UVa 10877 - Diceoids

contents

1. 1. Problem
2. 2. Input
3. 3. Output
4. 4. Sample Input
5. 5. Output for Sample Input
6. 6. Solution

Problem

The following picture shows four dice. Or are they all dice?

Artifacts (a) and (b) are dice; (c) and (d) are not dice, but they are the same—you can see that by a suitable rotation of (d). Thus, here we have two classes of dice-like artifacts (diceoids), classified by comparison under suitable rotations.

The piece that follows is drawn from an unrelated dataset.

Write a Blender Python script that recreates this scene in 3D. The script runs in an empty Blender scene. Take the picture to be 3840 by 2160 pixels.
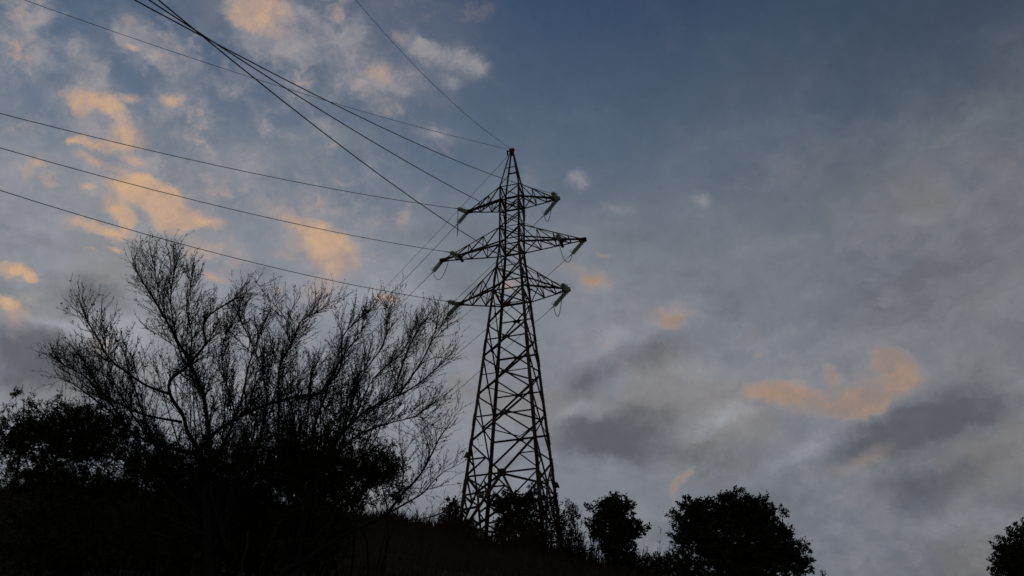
import bpy, math, random
import numpy as np
from mathutils import Vector, Matrix, noise

random.seed(7); rng = np.random.default_rng(7)
scene = bpy.context.scene
col = scene.collection
R = math.radians

# ------------------------------------------------------------------ camera
FPX, PITCH = 3800.0, R(34.96)
cam_d = bpy.data.cameras.new("camera"); cam = bpy.data.objects.new("camera", cam_d); col.objects.link(cam)
cam_d.sensor_width = 36.0; cam_d.lens = 36.0 * FPX / 3840.0
cam_d.clip_start = 0.05; cam_d.clip_end = 4000
cam.location = (0, 0, 0); cam.rotation_euler = (R(90) + PITCH, 0, 0)
scene.camera = cam
SP, CP = math.sin(PITCH), math.cos(PITCH)

def ray(px, py):                      # direction of a sight line, world axes
    a, b = (px - 1920) / FPX, (1080 - py) / FPX
    return Vector((a, CP - b * SP, SP + b * CP))
def at(px, py, Y):                    # the point of that sight line that stands Y metres ahead
    r = ray(px, py); return r * (Y / r.y)

# ------------------------------------------------------------------ world, light, exposure
SUN_EL, SUN_AZ = 1.5, -62.0           # azimuth from +Y (ahead), negative is left
world = bpy.data.worlds.new("World"); scene.world = world; world.use_nodes = True
nt = world.node_tree; nt.nodes.clear()
def lin(c): return tuple(((v / 255) / 12.92 if v <= 10 else (((v / 255) + .055) / 1.055) ** 2.4) for v in c) + (1.0,)
def N(t, **kw):
    n = nt.nodes.new(t)
    for k, v in kw.items(): setattr(n, k, v)
    return n
def link(a, b): nt.links.new(a, b)
def mathn(op, a, b=None, c=None, clamp=False):
    n = N('ShaderNodeMath', operation=op); n.use_clamp = clamp
    for i, v in enumerate((a, b, c)):
        if v is None: continue
        if hasattr(v, 'links'): link(v, n.inputs[i])
        else: n.inputs[i].default_value = v
    return n.outputs[0]
def mixc(f, a, b, blend='MIX'):
    n = N('ShaderNodeMix', data_type='RGBA', blend_type=blend)
    for s, v in ((n.inputs[0], f), (n.inputs[6], a), (n.inputs[7], b)):
        if hasattr(v, 'links'): link(v, s)
        else: s.default_value = v
    return n.outputs[2]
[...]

You are given a bag of diceoids, and your job is to classify them and report how many classes there are. (Your job is not to determine how many are dice.) To facilitate description of diceoids in a text medium, we label the faces of the cube:

then a diceoid is encoded as a sequence of six numbers dA , . . . , dF , meaning that face i bears di dots. Example: 5 3 6 2 1 4 means that face A has 5 dots, face B has 3 dots, face C has 6 dots, etc. It is entirely possible that different faces have the same number of dots, e.g., 2 2 2 3 3 3, but every face has at least 1 dot and at most 6 dots.

Input

The input file contains several test cases. The description of each test case is given below:

Each test case begins with the number of diceoids n (n<=1000), followed by the description of n dicecoids.

Output

For each test case your program should output the number of classes. Follow the format specified in the output for sample input.

Sample Input

7
5 3 6 2 1 4
4 1 5 3 2 6
5 6 3 2 4 1
4 5 1 3 6 2
2 2 2 3 3 3
2 3 2 3 3 2
1 1 1 1 1 1
0

Output for Sample Input

4

Solution

題目描述：

骰子同構判斷，找到真正有多少不同的骰子架構。

題目解法：

對於每一個骰子，找到所有展開方式，紀錄一個最小表示法，最後排序找不同的個數即可。

#include<stdio.h>
#include<stdlib.h>
typedef struct {
    int dice[6];
}DICE;
void Right_turn(DICE *A) {
    static int t;
    t = A->dice[0], A->dice[0] = A->dice[4];
    A->dice[4] = A->dice[3], A->dice[3] = A->dice[1], A->dice[1] = t;
}
void Up_turn(DICE *A) {
    static int t;
    t = A->dice[0], A->dice[0] = A->dice[5];
    A->dice[5] = A->dice[3], A->dice[3] = A->dice[2], A->dice[2] = t;
}
void clockwise(DICE *A) {
    static int t;
    t = A->dice[2], A->dice[2] = A->dice[4];
    A->dice[4] = A->dice[5], A->dice[5] = A->dice[1], A->dice[1] = t;
}
DICE Data[2048];
int cmp(const void *a, const void *b) {
    static DICE *i, *j;
    static int k;
    i = (DICE *)a, j = (DICE *)b;
    for(k = 0; k < 6; k++)
        if(i->dice[k] != j->dice[k])
            return i->dice[k] - j->dice[k];
    return 0;
}
void Print(DICE A) {
    static int i;
    for(i = 0; i < 6; i++)
        printf("%d ", A.dice[i]);
    puts("");
}
void Spin_dice(DICE A, int store) {
    static int i, j;
    for(i = 0; i < 6; i++)
        Data[store].dice[i] = A.dice[i];
    for(i = 0; i < 4; i++) {
        for(j = 0; j < 4; j++) {
            if(cmp(&Data[store], &A) > 0)
                Data[store] = A;
            clockwise(&A);
        }        
        Right_turn(&A);
    }
    Up_turn(&A);
    for(i = 0; i < 2; i++) {
        for(j = 0; j < 4; j++) {
            if(cmp(&Data[store], &A) > 0)
                Data[store] = A;
            clockwise(&A);
        }        
        Up_turn(&A), Up_turn(&A);
    }
}
main() {
    int n, i, j;
    DICE A;// 前右上後左下
    while(scanf("%d", &n) == 1 && n) {
        for(i = 0; i < n; i++) {
        	scanf("%d %d %d %d %d %d", &A.dice[0], &A.dice[1], &A.dice[2], 
                        &A.dice[3], &A.dice[5], &A.dice[4]);
            Spin_dice(A, i);
        }
        int Ans = 1;
        qsort(Data, n, sizeof(DICE), cmp);
        for(i = 1; i < n; i++) {
            if(cmp(&Data[i], &Data[i-1]))
                Ans++;
        }
        printf("%d\n", Ans);
    }
    return 0;
}